[Data extracted from a collection]
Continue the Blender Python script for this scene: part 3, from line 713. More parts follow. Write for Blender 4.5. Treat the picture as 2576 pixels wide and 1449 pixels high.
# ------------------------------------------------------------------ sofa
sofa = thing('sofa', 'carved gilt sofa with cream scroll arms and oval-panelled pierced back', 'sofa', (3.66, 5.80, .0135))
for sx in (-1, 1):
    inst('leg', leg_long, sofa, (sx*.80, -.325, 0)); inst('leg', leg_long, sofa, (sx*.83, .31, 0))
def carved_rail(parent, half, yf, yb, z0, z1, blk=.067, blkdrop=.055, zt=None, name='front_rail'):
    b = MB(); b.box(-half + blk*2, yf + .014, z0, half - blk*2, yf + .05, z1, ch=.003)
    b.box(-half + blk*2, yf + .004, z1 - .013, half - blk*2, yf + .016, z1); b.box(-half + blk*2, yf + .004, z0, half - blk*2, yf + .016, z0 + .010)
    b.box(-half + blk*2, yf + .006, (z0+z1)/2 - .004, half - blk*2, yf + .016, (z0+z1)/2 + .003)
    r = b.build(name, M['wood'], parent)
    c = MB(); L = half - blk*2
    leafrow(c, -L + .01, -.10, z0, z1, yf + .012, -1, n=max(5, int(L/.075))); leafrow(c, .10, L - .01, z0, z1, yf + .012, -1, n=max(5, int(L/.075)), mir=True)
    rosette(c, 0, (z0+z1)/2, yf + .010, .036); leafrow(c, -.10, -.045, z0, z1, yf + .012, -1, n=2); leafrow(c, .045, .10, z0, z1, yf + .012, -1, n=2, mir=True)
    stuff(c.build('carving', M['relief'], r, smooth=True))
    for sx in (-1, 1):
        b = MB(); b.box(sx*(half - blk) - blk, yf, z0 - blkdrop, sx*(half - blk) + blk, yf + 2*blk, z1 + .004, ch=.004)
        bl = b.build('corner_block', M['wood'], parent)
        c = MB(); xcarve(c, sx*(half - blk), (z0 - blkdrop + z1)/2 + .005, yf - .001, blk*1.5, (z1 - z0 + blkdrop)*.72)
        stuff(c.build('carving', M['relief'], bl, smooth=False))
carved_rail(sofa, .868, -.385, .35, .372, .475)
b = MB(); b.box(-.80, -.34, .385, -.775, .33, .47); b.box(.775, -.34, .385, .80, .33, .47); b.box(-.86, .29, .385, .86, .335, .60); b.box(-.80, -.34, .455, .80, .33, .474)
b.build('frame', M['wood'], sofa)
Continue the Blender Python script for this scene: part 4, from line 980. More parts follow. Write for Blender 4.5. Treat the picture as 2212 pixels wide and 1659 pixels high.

Stated goal:
Output the lines above verbatim and in full.

Task result:
Continue the Blender Python script for this scene: part 3, from line 713. More parts follow. Write for Blender 4.5. Treat the picture as 2576 pixels wide and 1449 pixels high.
# ------------------------------------------------------------------ sofa
sofa = thing('sofa', 'carved gilt sofa with cream scroll arms and oval-panelled pierced back', 'sofa', (3.66, 5.80, .0135))
for sx in (-1, 1):
    inst('leg', leg_long, sofa, (sx*.80, -.325, 0)); inst('leg', leg_long, sofa, (sx*.83, .31, 0))
def carved_rail(parent, half, yf, yb, z0, z1, blk=.067, blkdrop=.055, zt=None, name='front_rail'):
    b = MB(); b.box(-half + blk*2, yf + .014, z0, half - blk*2, yf + .05, z1, ch=.003)
    b.box(-half + blk*2, yf + .004, z1 - .013, half - blk*2, yf + .016, z1); b.box(-half + blk*2, yf + .004, z0, half - blk*2, yf + .016, z0 + .010)
    b.box(-half + blk*2, yf + .006, (z0+z1)/2 - .004, half - blk*2, yf + .016, (z0+z1)/2 + .003)
    r = b.build(name, M['wood'], parent)
    c = MB(); L = half - blk*2
    leafrow(c, -L + .01, -.10, z0, z1, yf + .012, -1, n=max(5, int(L/.075))); leafrow(c, .10, L - .01, z0, z1, yf + .012, -1, n=max(5, int(L/.075)), mir=True)
    rosette(c, 0, (z0+z1)/2, yf + .010, .036); leafrow(c, -.10, -.045, z0, z1, yf + .012, -1, n=2); leafrow(c, .045, .10, z0, z1, yf + .012, -1, n=2, mir=True)
    stuff(c.build('carving', M['relief'], r, smooth=True))
    for sx in (-1, 1):
        b = MB(); b.box(sx*(half - blk) - blk, yf, z0 - blkdrop, sx*(half - blk) + blk, yf + 2*blk, z1 + .004, ch=.004)
        bl = b.build('corner_block', M['wood'], parent)
        c = MB(); xcarve(c, sx*(half - blk), (z0 - blkdrop + z1)/2 + .005, yf - .001, blk*1.5, (z1 - z0 + blkdrop)*.72)
        stuff(c.build('carving', M['relief'], bl, smooth=False))
carved_rail(sofa, .868, -.385, .35, .372, .475)
b = MB(); b.box(-.80, -.34, .385, -.775, .33, .47); b.box(.775, -.34, .385, .80, .33, .47); b.box(-.86, .29, .385, .86, .335, .60); b.box(-.80, -.34, .455, .80, .33, .474)
b.build('frame', M['wood'], sofa)
Continue the Blender Python script for this scene: part 4, from line 980. More parts follow. Write for Blender 4.5. Treat the picture as 2212 pixels wide and 1659 pixels high.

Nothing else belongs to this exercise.